◆ **EXERCISE BRIEF**: Your answer should be a single number: the count of lines that hold the word "Measure".

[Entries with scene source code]
○ ○ ○ ○ ○
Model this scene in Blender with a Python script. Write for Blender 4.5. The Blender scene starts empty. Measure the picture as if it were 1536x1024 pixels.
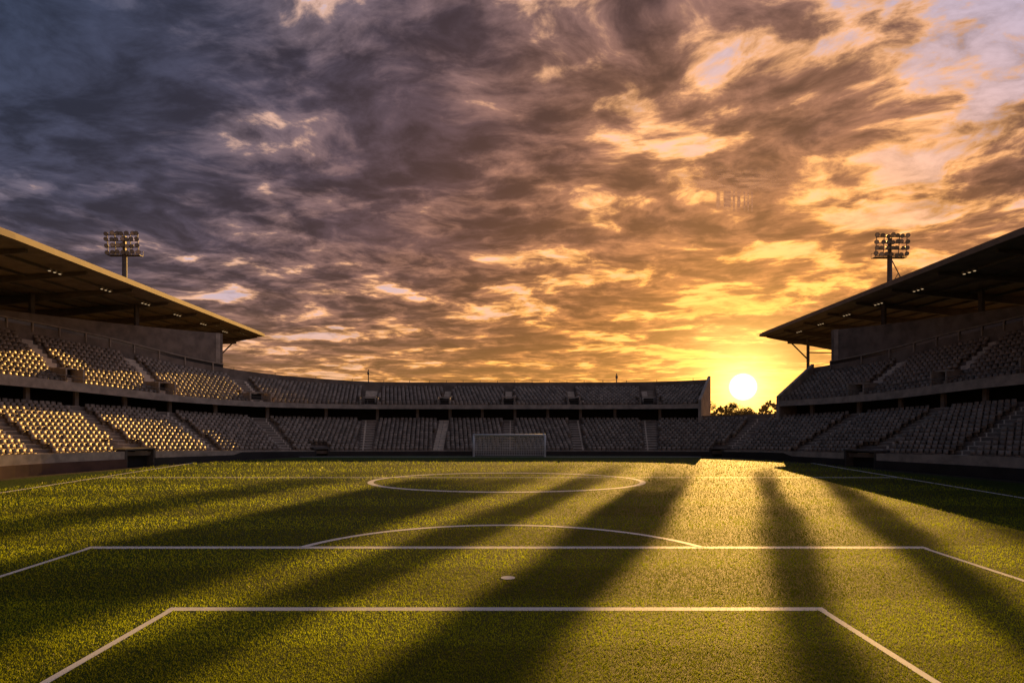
import bpy, math, random
import numpy as np
from mathutils import Vector
random.seed(7); rng=np.random.default_rng(7)
sc=bpy.context.scene
sc.view_settings.view_transform='Standard'; sc.view_settings.look='None'; sc.view_settings.exposure=0
SUN_AZ=math.radians(18.7); SUN_EL=math.radians(17.2)
# ---------------------------------------------------------------- node helpers
class NT:
    def __init__(s,tree): s.t=tree; s.n=tree.nodes; s.l=tree.links
    def new(s,typ,**k):
        n=s.n.new(typ)
        for a,b in k.items(): setattr(n,a,b)
        return n
    def put(s,sock,v):
        if v is None: return
        if isinstance(v,bpy.types.NodeSocket): s.l.new(v,sock)
        elif isinstance(v,(tuple,list)) and sock.type=='RGBA' and len(v)==3: sock.default_value=(*v,1)
        else: sock.default_value=v
    def m(s,op,a,b=None,c=None,clamp=False):
        n=s.new('ShaderNodeMath',operation=op); n.use_clamp=clamp
        s.put(n.inputs[0],a); s.put(n.inputs[1],b)
        if c is not None: s.put(n.inputs[2],c)
        return n.outputs[0]
    def vm(s,op,a,b=None):
        n=s.new('ShaderNodeVectorMath',operation=op); s.put(n.inputs[0],a)
        if b is not None: s.put(n.inputs[1],b)
        return n.outputs['Value'] if op in('DOT_PRODUCT','LENGTH') else n.outputs[0]
    def mix(s,f,a,b,bt='MIX'):
        n=s.new('ShaderNodeMix',data_type='RGBA',blend_type=bt)
        s.put(n.inputs[0],f); s.put(n.inputs[6],a); s.put(n.inputs[7],b); return n.outputs[2]
    def rng(s,v,a,b,c=0.,d=1.,smooth=True):
        n=s.new('ShaderNodeMapRange'); n.interpolation_type='SMOOTHSTEP' if smooth else 'LINEAR'
        s.put(n.inputs[0],v); 
        for i,x in enumerate((a,b,c,d)): s.put(n.inputs[i+1],x)
        return n.outputs[0]
    def noise(s,vec,scale,detail=4,rough=.5,dist=0.,out=0):
        n=s.new('ShaderNodeTexNoise'); s.put(n.inputs['Vector'],vec)
        n.inputs['Scale'].default_value=scale; n.inputs['Detail'].default_value=detail
        n.inputs['Roughness'].default_value=rough; n.inputs['Distortion'].default_value=dist
        return n.outputs[out]
    def comb(s,x,y,z):
        n=s.new('ShaderNodeCombineXYZ'); s.put(n.inputs[0],x); s.put(n.inputs[1],y); s.put(n.inputs[2],z); return n.outputs[0]
    def sep(s,v):
        n=s.new('ShaderNodeSeparateXYZ'); s.put(n.inputs[0],v); return n.outputs
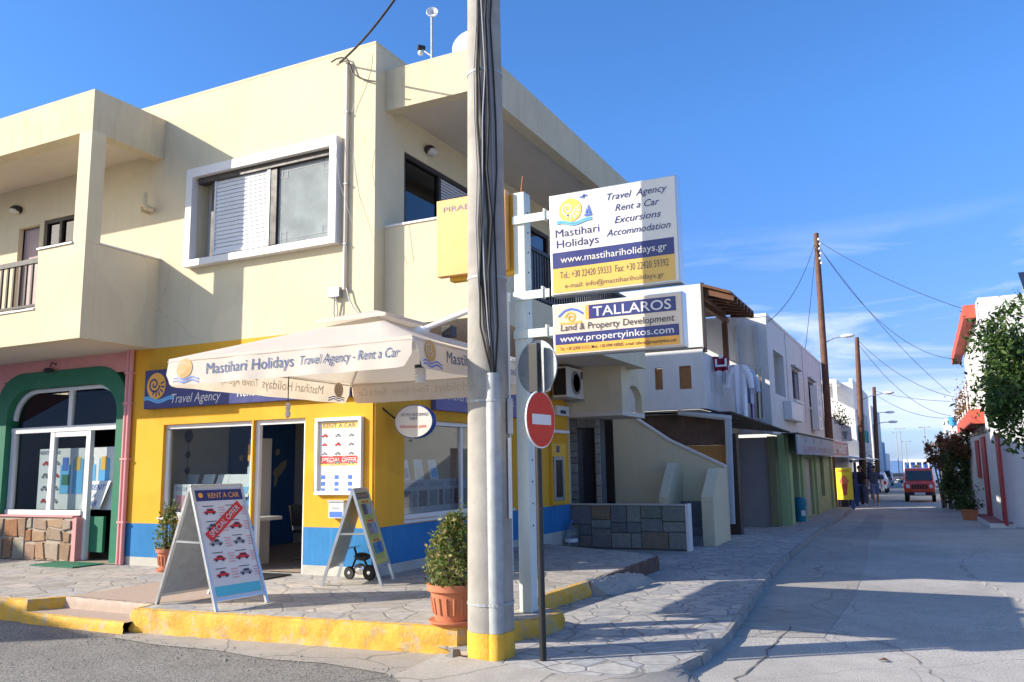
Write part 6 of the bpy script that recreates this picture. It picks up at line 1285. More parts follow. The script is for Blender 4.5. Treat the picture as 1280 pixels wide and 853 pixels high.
# ================================================================== FURTHER ALONG THE LEFT SIDE
rs_ = thing('market_sign', 'white board with dark red SUPER MARKET letters over the blue shop awning', 'sign', (-3.4, 41, 2.2)); q0, q1 = at(1028, 560, 'x', -3.35), at(1061, 570, 'x', -3.35); z0, z1 = at(1040, 571, 'x', -3.35).z, at(1040, 549, 'x', -3.35).z; fr = FB(-3.35)
m_ = MB(); m_.fbox(fr, q0.y, q1.y, z0, z1, -.1, 0); m_.build('board', M['white'], rs_); m_ = MB(); m_.fquad(fr, q0.y+.8, q1.y-.2, z0+.05, z1-.05, .004); m_.build('red_field', mat('maroon_field', (.33, .05, .06), .5), rs_); lettering(rs_, fr, [(glyphs('SUPER MARKET', (z1-z0)*.55, (q1.y-q0.y)*.78, .01), (q0.y+q1.y)/2+.2, z0+(z1-z0)*.22)], M['white'], .008)
def block(name, label, x0, x1, y0, y1, h, m, wins, cat='building', base=None):
    t = thing(name, label, cat, ((x0+x1)/2, (y0+y1)/2, zr(y0)-.2)); zb = zr(y1)-.3; m_ = MB()
    side = 1 if x1 < 0 else -1; fx = x1 if side > 0 else x0; fr = FB(fx) if side > 0 else FL(fx)
    hs = [((a, b, c, d) if side > 0 else (-b, -a, c, d)) for a, b, c, d in wins]
    m_.wall(fr, *( (y0, y1) if side > 0 else (-y1, -y0)), zb, h, hs, .2)
    if side > 0: m_.box(x0, x1-.2, y0+.002, y1-.002, zb, h-.25)
    else: m_.box(x0+.2, x1, y0+.002, y1-.002, zb, h-.25)
    m_.build('wall', m, t)
    for a in hs: m2 = MB(); m2.fbox(fr, a[0], a[1], a[2], a[3], -.16, -.12); wo = m2.build('window', M['glassblack'], t); m3 = MB(); m3.fbox(fr, a[0]-.05, a[1]+.05, a[2]-.08, a[2]-.002, -.1, .05); m3.build('window_sill', M['white'], wo)
    return t
b4 = block('cream_house', 'low cream house with plants on its roof terrace behind the tarred wooden pole', -10, -3.7, 39.2, 46.5, 3.6, mat('pale_cream_render', (.66, .60, .50), .85), [])
hg = thing('hanging_sign', 'white projecting sign with a grey cone emblem above the red market board', 'sign', (-3.0, 44, 3.0)); q0, q1 = at(1048.5, 552, 'y', 44), at(1063.5, 531, 'y', 44); fr = FA(44); m_ = MB(); m_.fbox(fr, q0.x, q1.x, q0.z, q1.z, -.12, 0); m_.build('panel', M['paper'], hg); W = q1.x-q0.x; Hh = q1.z-q0.z; m_ = MB(); m_.fpoly(fr, [(q0.x+W*.3, q0.z+Hh*.6), (q0.x+W*.72, q0.z+Hh*.6), (q0.x+W*.6, q0.z+Hh*.12), (q0.x+W*.42, q0.z+Hh*.12)], .006); m_.build('cone_emblem', M['greyink'], hg); lettering(hg, fr, [(glyphs('KIOSK', Hh*.13, W*.75), (q0.x+q1.x)/2, q0.z+Hh*.8)], M['redtrim'], .006); m_ = MB(); m_.box(-3.75, q0.x, 43.9, 43.96, q0.z+.3, q0.z+.36); m_.build('bracket', M['dark'], hg)
rnd = random.Random(5)
for k, (px_, lab) in enumerate(((1043, 'reddish terrace plant on the cream house, left of the projecting sign'), (1052, 'spiky dark terrace plant on the cream house, right of the other'))):
    q = at(px_, 537, 'y', 41+k*2); z0 = 3.6-.25; m_ = MB(); leaves(m_, [(q.x+rnd.gauss(0, .22), q.y+rnd.gauss(0, .22), 3.4+abs(rnd.gauss(0, .38))) for _ in range(260)], .06, rnd); t = m_.build('terrace_plant', M['leafred'] if k == 0 else M['leafdark']); tag(t, lab, 'plant', 'plants on the roof terrace')
# blue framed shop with awning
bs_ = thing('blue_shop', 'open fronted shop with cobalt blue posts and a thin grey awning', 'shop', (-3.6, 44, -.3)); m_ = MB(); q0, q1 = at(1045, 573, 'x', -3.0), at(1082, 573, 'x', -2.95); za = q0.z
for x_, y_ in ((-3.0, 41), (-3.0, 44.5), (-3.0, 48), (-3.0, 52)): m_.box(x_-.06, x_+.06, y_-.06, y_+.06, zr(y_), za-.05)
m_.box(-3.06, -2.94, 39, 55, za-.18, za-.06); m_.build('blue_post', M['bluetrim'], bs_); m_ = MB(); m_.hexa((-4.5, 38.8, za+.25), (-2.7, 38.8, za-.05), (-2.7, 56, za-.05), (-4.5, 56, za+.25), (-4.5, 38.8, za+.28), (-2.7, 38.8, za-.02), (-2.7, 56, za-.02), (-4.5, 56, za+.28)); m_.build('awning', mat('awning_grey', (.42, .44, .46), .8), bs_)
m_ = MB(); m_.box(-6, -4.2, 46.6, 56, -.8, za+.2); m_.build('back_wall', M['whitewall'], bs_); m_ = MB()
for k in range(7): y_ = 40+2.0*k; m_.box(-3.6-.3*(k % 2), -3.3, y_, y_+.7, zr(y_), zr(y_)+.7+.4*(k % 3))
m_.build('display_stand', M['interiordark'], bs_)
ic = thing('ice_cream_sign', 'bright yellow upright sign with a pink ice cream cone on a short stand', 'sign', (-3.0, 37.4, zr(37)))
q0, q1 = at(1047, 625, 'y', 37.4), at(1064, 585, 'y', 37.4); fr = FA(37.4); m_ = MB(); m_.fbox(fr, q0.x, q1.x, q0.z, q1.z, -.16, 0); m_.build('panel', mat('yellow_lightbox', (.85, .72, .06), .4), ic, bevel=.02); W, Hh = q1.x-q0.x, q1.z-q0.z
m_ = MB()
for a, b, r_ in ((.5, .66, .2), (.36, .58, .15), (.64, .58, .15), (.5, .52, .17)): m_.disc(fr, q0.x+W*a, q0.z+Hh*b, W*r_, W*r_, .004+.002*a, None, 16)
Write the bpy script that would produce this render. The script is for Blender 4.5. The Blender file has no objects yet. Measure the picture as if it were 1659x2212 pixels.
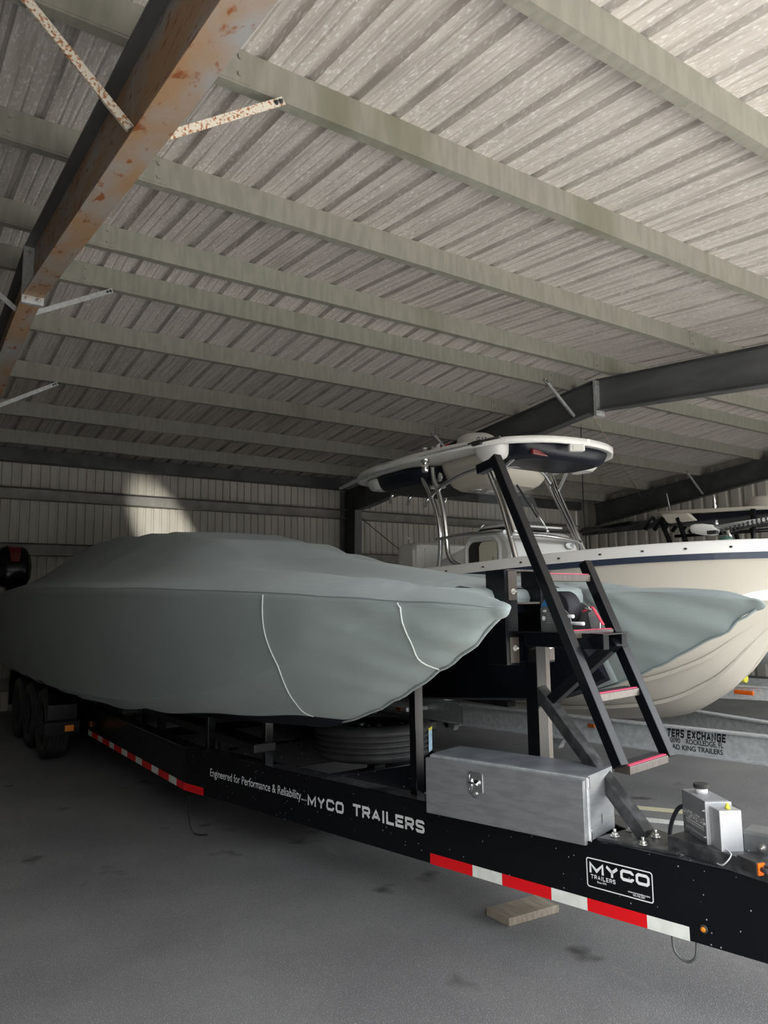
import bpy, bmesh, math, random
from mathutils import Vector, Matrix, noise
random.seed(7)
C = bpy.context.scene.collection
# ---------------------------------------------------------------- camera
H = 1.6
F = 1602.0
def V(*a): return Vector(a)
_a = V(3200-829.5, -(1273-1106), -F).normalized()
_b = V(-270-829.5, -(1323-1106), -F); _b = (_b - _a*_a.dot(_b)).normalized()
_c = _a.cross(_b)
RM = Matrix((_a, _b, _c))
cam = bpy.data.cameras.new('camera'); camo = bpy.data.objects.new('camera', cam); C.objects.link(camo)
cam.sensor_fit = 'HORIZONTAL'; cam.sensor_width = 36; cam.lens = 36*F/1659; cam.clip_start = .05; cam.clip_end = 300
camo.matrix_world = Matrix.Translation((0, 0, H)) @ RM.to_4x4()
bpy.context.scene.camera = camo
def ray(x, y): return RM @ V(x-829.5, -(y-1106), -F)
def onz(x, y, z): d = ray(x, y); return V(0, 0, H) + d*((z-H)/d.z)
def onx(x, y, X): d = ray(x, y); return V(0, 0, H) + d*(X/d.x)
def ony(x, y, Y): d = ray(x, y); return V(0, 0, H) + d*(Y/d.y)
# ---------------------------------------------------------------- light
sc = bpy.context.scene
sc.view_settings.view_transform = 'Standard'; sc.view_settings.look = 'None'
sc.view_settings.gamma = 1; sc.view_settings.use_curve_mapping = False
sc.view_settings.exposure = 0.42
w = bpy.data.worlds.new('sky'); sc.world = w; w.use_nodes = True
bg = w.node_tree.nodes['Background']; bg.inputs[0].default_value = (.93, .965, 1, 1); bg.inputs[1].default_value = 4.2
su = bpy.data.lights.new('sun', 'SUN'); su.energy = 24.0; su.angle = .01; su.color = (1, .96, .88)
so = bpy.data.objects.new('sun', su); C.objects.link(so)
so.rotation_euler = V(.12, -.30, .95).to_track_quat('Z', 'Y').to_euler()
po = bpy.data.lights.new('open_front', 'AREA'); po.shape = 'RECTANGLE'; po.size = 21.6; po.size_y = 4.0
po.cycles.is_portal = True
poo = bpy.data.objects.new('open_front', po); C.objects.link(poo)
poo.location = (4.6, -.45, 2.0); poo.rotation_euler = (math.radians(90), 0, 0)
# sun glint thrown onto the back wall by something shiny outside
gl = bpy.data.lights.new('sun_glint', 'SPOT'); gl.energy = 16000; gl.spot_size = math.radians(7); gl.spot_blend = .9; gl.shadow_soft_size = .02; gl.color = (1, .95, .85)
glo = bpy.data.objects.new('sun_glint', gl); C.objects.link(glo)
glo.location = (-.2, -9, 3.6)
glo.rotation_euler = (V(-.2, -9, 3.6) - V(4.35, 13.4, 2.9)).to_track_quat('Z', 'Y').to_euler()
glo.rotation_euler.rotate_axis('Z', math.radians(30)); glo.scale = (.42, 1, 1)
# ---------------------------------------------------------------- materials
M = {}
def mat(n, col, rough=.5, metal=0, col2=None, scale=8, stretch=(1, 1, 1), contrast=(.4, .6), bump=0, bscale=60, coat=0, bstretch=None, detail=6):
    m = bpy.data.materials.new(n); m.use_nodes = True; M[n] = m
    nt = m.node_tree; N = nt.nodes; L = nt.links; p = N['Principled BSDF']
    p.inputs['Base Color'].default_value = (*col, 1); p.inputs['Roughness'].default_value = rough; p.inputs['Metallic'].default_value = metal
    p.inputs['Coat Weight'].default_value = coat
    if max(col) < .035 and not metal: p.inputs['Specular IOR Level'].default_value = .28
    tc = N.new('ShaderNodeTexCoord')
    mp = N.new('ShaderNodeMapping'); mp.inputs['Scale'].default_value = stretch; L.new(tc.outputs['Object'], mp.inputs[0])
    if col2:
        nz = N.new('ShaderNodeTexNoise'); nz.inputs['Scale'].default_value = scale; nz.inputs['Detail'].default_value = detail; L.new(mp.outputs[0], nz.inputs[0])
        cr = N.new('ShaderNodeValToRGB'); cr.color_ramp.elements[0].position = contrast[0]; cr.color_ramp.elements[1].position = contrast[1]
        cr.color_ramp.elements[0].color = (*col, 1); cr.color_ramp.elements[1].color = (*col2, 1)
        L.new(nz.outputs[0], cr.inputs[0]); L.new(cr.outputs[0], p.inputs['Base Color'])
    if bump:
        mb = N.new('ShaderNodeMapping'); mb.inputs['Scale'].default_value = bstretch or stretch; L.new(tc.outputs['Object'], mb.inputs[0])
        n2 = N.new('ShaderNodeTexNoise'); n2.inputs['Scale'].default_value = bscale; n2.inputs['Detail'].default_value = 4; L.new(mb.outputs[0], n2.inputs[0])
        b = N.new('ShaderNodeBump'); b.inputs['Strength'].default_value = bump; b.inputs['Distance'].default_value = .01
        L.new(n2.outputs[0], b.inputs['Height']); L.new(b.outputs[0], p.inputs['Normal'])
    return m
def addlayer(m, col, scale, stretch, lo, hi, detail=8, voronoi=False, rough=None):
    """mix a further colour over the material where a noise is high"""
    nt = m.node_tree; N = nt.nodes; L = nt.links; p = N['Principled BSDF']
    tc = N.new('ShaderNodeTexCoord'); mp = N.new('ShaderNodeMapping'); mp.inputs['Scale'].default_value = stretch; L.new(tc.outputs['Object'], mp.inputs[0])
    if voronoi:
        t = N.new('ShaderNodeTexVoronoi'); t.inputs['Scale'].default_value = scale; out = t.outputs['Distance']
    else:
        t = N.new('ShaderNodeTexNoise'); t.inputs['Scale'].default_value = scale; t.inputs['Detail'].default_value = detail; out = t.outputs[0]
    L.new(mp.outputs[0], t.inputs[0])
    mr = N.new('ShaderNodeMapRange'); mr.inputs['From Min'].default_value = lo; mr.inputs['From Max'].default_value = hi; L.new(out, mr.inputs[0])
    mx = N.new('ShaderNodeMix'); mx.data_type = 'RGBA'; L.new(mr.outputs[0], mx.inputs[0]); mx.inputs[7].default_value = (*col, 1)
    bc = p.inputs['Base Color']
    if bc.links: L.new(bc.links[0].from_socket, mx.inputs[6])
    else: mx.inputs[6].default_value = bc.default_value
    L.new(mx.outputs[2], bc)
    return m
mat('roofing', (.40, .37, .345), .55, .0, (.47, .44, .415), 3, (6, .4, 3), bump=.35, bscale=20, bstretch=(4, 1, 4))
addlayer(M['roofing'], (.60, .59, .58), 24, (3.0, .8, 3), .54, .66, 8)
addlayer(M['roofing'], (.34, .315, .29), 3, (9, .35, 3), .52, .66, 6)
addlayer(M['roofing'], (.24, .22, .20), 2.2, (6, .5, 3), .66, .8)
mat('purlin_steel', (.20, .195, .168), .45, .1, (.235, .228, .198), 5, (4, 2, .8), bump=.1)
addlayer(M['purlin_steel'], (.13, .13, .085), 1.1, (1.5, 1, .3), .62, .8)
mat('dark_steel', (.05, .053, .056), .5, .2, (.08, .083, .086), 3)
mat('rafter_grey', (.10, .105, .11), .5, .2, (.13, .135, .14), 2, (3, .8, 3))
mat('rusty_steel', (.33, .33, .335), .6, .1, (.36, .225, .13), 1.6, (2, .9, 3), (.34, .56), bump=.15)
addlayer(M['rusty_steel'], (.25, .085, .03), 8, (2, .8, 3), .58, .66, 10)
mat('galvanised', (.50, .52, .53), .42, .55, (.66, .68, .69), 26, contrast=(.35, .65), bump=.05)
mat('rust_spotted', (.62, .58, .50), .55, .1, (.32, .13, .05), 70, (1, 1, 1), (.50, .62))
mat('wall_sheet', (.47, .45, .40), .6, .0, (.54, .52, .465), 2, (2, 2, .6), bump=.05)
addlayer(M['wall_sheet'], (.26, .24, .20), 6, (4, 4, .5), .66, .8)
mat('girt_steel', (.22, .215, .20), .55, .15, (.30, .29, .27), 4)
mat('asphalt', (.145, .144, .146), .8, 0, (.205, .203, .204), 1.3, contrast=(.35, .7), bump=.5, bscale=170)
addlayer(M['asphalt'], (.55, .55, .55), 210, (1, 1, 1), .60, .70, 2)
addlayer(M['asphalt'], (.05, .048, .046), 2.6, (1, 1, 1), .64, .74, 3)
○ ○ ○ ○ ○
◆ **ANSWER TO THIS PROBLEM**: 2